Parbleu ! j’en tiens, c’est tout de bon. 

Yet another poet in love, or at least so Saint-Amant would have us believe from the title of this poem. But, as he explains in the poem, there are some downsides to being in love…

L’ÉNAMOURÉ

Parbleu ! j’en tiens, c’est tout de bon.
Ma libre humeur en a dans l’aile,
Puisque je préfère au jambon
Le visage d’une donzelle.
Je suis pris dans le doux lien
De l’archerot idalien.
Ce dieutelet, fils de Cyprine,
Avecques son arc mi-courbé,
A féru ma rude poitrine
Et m’a fait venir à jubé.

Mon esprit a changé d’habit :
Il n’est plus vêtu de revêche,
Il se raffine et se fourbit
Aux yeux de ma belle chevêche.
Plus aigu, plus clair et plus net
Qu’une dague de cabinet,
Il estocade la tristesse,
Et, la chassant d’autour de soi,
Se vante que la politesse
Ne marche plus qu’avecques moi.

Je me fais friser tous les jours,
On me relève la moustache ;
Je n’entrecoupe mes discours
Que de rots d’ambre et de pistache ;
J’ai fait banqueroute au pétun ;
L’excès du vin m’est importun :
Dix pintes par jour me suffisent ;
Encore, ô falotte beauté
Dont les regards me déconfisent,
Est-ce pour boire à ta santé !

From <http://www.paradis-des-albatros.fr/?poeme=saint_amant/l-enamoure&gt;

The first stanza comically sets the scene, describing the poet lamenting his discovery that he now prefers to look at the face of a girl rather than tuck into a nice piece of ham. For he has been struck by Cupid’s arrow and brought down by it.

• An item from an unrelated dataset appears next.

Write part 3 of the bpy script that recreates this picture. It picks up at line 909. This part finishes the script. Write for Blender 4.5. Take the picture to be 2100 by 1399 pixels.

The second stanza goes on to lament the changes in him brought about by this sad state of affairs. He needs to dress smartly, not shabbily, he needs to be alert, chase away sadness and be politer than anyone else.

In the third stanza the poet has his hair and moustache trimmed and curled every day; he only belches after eating amber (?) and peanuts, not, as usual, from drinking – in fact while in love he must limit himself to only 10 pints of wine a day – what a sacrifice. And those ten pints are only to drink good health to the beauty of his lover.

The poet does indeed leave the reader wondering whether all these changes are worth it to be in love.